**WHAT IS NEEDED**
From the first line of the data below, copy each line up to the one containing "mesas', 'scrub', kind='stuff')", and include that line too.

--- BEGIN ---

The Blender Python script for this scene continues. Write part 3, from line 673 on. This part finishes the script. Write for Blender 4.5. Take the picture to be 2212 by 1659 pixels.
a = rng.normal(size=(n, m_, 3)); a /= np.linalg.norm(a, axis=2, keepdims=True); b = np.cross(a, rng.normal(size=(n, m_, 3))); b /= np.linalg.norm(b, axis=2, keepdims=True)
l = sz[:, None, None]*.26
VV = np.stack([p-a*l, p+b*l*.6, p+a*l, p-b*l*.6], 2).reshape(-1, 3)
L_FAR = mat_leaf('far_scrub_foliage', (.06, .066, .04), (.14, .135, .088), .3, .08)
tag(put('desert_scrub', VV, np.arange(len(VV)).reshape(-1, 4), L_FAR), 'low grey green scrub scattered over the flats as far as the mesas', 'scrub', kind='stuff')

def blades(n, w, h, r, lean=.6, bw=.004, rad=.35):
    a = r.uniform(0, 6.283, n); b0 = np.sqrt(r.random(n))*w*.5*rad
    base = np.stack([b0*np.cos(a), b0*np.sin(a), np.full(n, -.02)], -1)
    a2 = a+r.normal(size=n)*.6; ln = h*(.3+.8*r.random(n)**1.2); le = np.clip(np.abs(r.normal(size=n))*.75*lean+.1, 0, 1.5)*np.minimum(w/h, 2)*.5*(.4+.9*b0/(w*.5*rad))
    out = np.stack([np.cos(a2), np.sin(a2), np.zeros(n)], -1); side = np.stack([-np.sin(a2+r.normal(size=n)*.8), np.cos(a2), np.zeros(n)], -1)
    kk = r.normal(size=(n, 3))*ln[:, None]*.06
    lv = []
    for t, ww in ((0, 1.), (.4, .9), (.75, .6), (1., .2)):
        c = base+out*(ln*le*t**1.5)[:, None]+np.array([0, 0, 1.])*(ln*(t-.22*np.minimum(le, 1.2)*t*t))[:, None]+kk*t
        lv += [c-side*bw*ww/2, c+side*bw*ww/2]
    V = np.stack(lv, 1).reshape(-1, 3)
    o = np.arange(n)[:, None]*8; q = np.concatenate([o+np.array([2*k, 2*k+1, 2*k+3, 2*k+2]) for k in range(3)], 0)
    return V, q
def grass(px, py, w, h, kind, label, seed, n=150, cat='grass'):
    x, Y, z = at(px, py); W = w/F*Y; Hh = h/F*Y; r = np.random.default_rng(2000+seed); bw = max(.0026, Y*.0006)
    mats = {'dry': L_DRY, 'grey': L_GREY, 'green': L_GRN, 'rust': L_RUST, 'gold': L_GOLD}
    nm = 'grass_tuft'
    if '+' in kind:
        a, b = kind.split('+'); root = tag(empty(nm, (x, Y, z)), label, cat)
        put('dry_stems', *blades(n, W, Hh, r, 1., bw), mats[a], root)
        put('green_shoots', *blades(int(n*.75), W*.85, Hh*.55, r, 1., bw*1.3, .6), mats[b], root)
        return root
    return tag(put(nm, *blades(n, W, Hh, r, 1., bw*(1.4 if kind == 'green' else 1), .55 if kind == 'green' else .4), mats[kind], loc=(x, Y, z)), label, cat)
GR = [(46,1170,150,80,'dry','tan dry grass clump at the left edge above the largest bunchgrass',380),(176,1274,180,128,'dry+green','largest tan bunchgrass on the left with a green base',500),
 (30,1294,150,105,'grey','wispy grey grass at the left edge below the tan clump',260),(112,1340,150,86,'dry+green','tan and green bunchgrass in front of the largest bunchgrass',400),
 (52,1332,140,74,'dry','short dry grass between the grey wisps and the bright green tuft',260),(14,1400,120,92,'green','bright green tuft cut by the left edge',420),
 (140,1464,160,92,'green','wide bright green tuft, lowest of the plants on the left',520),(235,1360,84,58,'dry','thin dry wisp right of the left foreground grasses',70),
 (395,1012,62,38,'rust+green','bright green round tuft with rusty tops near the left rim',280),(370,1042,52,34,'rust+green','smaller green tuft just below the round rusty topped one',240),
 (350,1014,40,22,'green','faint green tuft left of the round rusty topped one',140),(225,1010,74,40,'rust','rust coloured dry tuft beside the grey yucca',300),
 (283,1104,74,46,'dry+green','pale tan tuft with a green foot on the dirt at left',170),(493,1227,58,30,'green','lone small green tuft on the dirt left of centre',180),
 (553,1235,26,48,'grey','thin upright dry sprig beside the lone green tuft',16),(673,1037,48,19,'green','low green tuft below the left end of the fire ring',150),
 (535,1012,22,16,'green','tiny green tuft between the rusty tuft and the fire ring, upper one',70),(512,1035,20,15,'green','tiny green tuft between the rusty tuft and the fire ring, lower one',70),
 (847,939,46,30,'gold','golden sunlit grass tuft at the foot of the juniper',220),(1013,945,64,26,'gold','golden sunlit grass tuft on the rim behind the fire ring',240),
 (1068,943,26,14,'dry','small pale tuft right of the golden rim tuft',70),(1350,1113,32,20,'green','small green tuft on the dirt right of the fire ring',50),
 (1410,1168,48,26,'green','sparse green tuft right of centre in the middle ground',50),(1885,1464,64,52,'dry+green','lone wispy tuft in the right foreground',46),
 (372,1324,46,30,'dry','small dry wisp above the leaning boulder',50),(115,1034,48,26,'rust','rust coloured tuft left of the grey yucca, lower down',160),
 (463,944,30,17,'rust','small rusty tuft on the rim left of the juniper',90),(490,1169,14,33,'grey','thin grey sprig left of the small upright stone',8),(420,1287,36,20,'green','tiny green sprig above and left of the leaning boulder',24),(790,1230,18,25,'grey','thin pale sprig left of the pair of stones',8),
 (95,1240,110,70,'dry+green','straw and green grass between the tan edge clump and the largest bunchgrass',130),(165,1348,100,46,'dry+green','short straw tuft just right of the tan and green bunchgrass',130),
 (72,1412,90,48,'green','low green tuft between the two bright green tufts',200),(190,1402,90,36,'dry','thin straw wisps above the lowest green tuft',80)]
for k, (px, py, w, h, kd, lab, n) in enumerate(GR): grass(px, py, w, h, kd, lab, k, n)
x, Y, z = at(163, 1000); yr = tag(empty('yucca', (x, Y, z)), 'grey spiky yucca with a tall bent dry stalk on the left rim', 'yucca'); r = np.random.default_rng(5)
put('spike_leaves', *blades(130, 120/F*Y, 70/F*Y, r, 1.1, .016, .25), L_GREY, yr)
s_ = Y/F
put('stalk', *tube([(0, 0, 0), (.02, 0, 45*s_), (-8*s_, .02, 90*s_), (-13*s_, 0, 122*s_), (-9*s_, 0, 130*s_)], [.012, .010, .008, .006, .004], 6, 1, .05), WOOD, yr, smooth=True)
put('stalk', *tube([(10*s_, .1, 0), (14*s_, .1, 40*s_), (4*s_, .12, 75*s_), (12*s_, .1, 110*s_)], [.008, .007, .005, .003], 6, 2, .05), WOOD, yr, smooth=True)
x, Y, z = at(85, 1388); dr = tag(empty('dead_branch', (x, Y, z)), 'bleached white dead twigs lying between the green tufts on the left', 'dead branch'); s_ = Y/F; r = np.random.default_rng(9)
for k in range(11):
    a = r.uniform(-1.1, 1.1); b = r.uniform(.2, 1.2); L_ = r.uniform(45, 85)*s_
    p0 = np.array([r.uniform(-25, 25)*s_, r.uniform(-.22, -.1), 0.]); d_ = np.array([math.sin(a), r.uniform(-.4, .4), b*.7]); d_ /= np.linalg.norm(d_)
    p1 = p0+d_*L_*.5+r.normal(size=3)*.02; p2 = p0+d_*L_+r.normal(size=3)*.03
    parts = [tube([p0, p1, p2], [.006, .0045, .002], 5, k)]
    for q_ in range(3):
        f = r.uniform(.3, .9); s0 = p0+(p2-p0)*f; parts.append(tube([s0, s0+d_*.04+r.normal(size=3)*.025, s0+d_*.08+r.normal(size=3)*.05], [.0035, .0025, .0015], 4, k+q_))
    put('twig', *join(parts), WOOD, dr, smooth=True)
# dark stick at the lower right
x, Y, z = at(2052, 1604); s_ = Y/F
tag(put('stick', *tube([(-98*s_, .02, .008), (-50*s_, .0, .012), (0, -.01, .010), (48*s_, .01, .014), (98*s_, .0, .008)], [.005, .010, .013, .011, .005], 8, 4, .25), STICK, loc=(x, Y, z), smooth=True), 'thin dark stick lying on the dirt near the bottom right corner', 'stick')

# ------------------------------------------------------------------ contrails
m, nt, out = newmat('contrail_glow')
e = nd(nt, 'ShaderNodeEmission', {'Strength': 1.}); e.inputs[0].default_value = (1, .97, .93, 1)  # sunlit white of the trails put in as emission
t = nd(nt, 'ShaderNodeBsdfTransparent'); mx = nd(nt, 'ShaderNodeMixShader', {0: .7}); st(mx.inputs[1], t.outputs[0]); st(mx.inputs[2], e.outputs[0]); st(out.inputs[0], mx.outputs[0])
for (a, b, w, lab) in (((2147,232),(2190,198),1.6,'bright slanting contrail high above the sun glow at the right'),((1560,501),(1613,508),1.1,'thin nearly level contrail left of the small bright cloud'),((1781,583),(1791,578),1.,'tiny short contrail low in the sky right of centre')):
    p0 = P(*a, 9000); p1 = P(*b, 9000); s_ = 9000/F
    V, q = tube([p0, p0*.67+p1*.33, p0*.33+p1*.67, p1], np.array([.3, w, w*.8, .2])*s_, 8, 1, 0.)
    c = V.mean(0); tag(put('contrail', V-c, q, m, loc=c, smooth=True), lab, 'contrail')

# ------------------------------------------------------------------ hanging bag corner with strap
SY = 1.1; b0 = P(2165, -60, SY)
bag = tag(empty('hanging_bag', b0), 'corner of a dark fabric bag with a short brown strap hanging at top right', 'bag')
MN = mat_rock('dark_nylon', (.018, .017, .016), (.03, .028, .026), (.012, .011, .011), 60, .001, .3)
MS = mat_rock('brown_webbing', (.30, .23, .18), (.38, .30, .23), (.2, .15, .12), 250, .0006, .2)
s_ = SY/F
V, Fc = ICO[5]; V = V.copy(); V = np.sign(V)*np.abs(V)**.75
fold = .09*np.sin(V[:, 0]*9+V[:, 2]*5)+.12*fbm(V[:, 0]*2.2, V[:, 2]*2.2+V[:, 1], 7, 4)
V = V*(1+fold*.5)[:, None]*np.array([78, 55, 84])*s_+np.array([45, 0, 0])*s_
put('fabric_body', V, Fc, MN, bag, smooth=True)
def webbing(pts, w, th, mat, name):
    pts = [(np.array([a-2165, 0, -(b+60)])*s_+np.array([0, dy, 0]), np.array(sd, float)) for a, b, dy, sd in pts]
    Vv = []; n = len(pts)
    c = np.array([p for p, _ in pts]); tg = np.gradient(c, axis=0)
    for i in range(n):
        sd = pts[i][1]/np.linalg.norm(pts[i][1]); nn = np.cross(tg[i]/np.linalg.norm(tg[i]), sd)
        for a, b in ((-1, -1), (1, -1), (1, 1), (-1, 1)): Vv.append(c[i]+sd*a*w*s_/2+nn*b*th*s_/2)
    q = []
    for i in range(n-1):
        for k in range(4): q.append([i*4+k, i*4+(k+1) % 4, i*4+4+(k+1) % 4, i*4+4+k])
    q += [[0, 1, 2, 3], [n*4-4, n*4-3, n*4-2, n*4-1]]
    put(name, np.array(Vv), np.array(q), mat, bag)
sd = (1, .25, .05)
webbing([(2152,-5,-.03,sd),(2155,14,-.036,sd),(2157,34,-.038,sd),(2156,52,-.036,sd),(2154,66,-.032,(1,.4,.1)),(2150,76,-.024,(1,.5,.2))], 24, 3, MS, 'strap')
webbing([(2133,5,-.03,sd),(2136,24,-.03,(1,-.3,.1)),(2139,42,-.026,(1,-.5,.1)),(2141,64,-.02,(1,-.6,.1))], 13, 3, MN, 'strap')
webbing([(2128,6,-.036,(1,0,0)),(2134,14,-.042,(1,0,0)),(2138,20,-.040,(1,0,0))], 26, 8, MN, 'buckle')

--- END ---

**SOLVED EXERCISE**
The Blender Python script for this scene continues. Write part 3, from line 673 on. This part finishes the script. Write for Blender 4.5. Take the picture to be 2212 by 1659 pixels.
a = rng.normal(size=(n, m_, 3)); a /= np.linalg.norm(a, axis=2, keepdims=True); b = np.cross(a, rng.normal(size=(n, m_, 3))); b /= np.linalg.norm(b, axis=2, keepdims=True)
l = sz[:, None, None]*.26
VV = np.stack([p-a*l, p+b*l*.6, p+a*l, p-b*l*.6], 2).reshape(-1, 3)
L_FAR = mat_leaf('far_scrub_foliage', (.06, .066, .04), (.14, .135, .088), .3, .08)
tag(put('desert_scrub', VV, np.arange(len(VV)).reshape(-1, 4), L_FAR), 'low grey green scrub scattered over the flats as far as the mesas', 'scrub', kind='stuff')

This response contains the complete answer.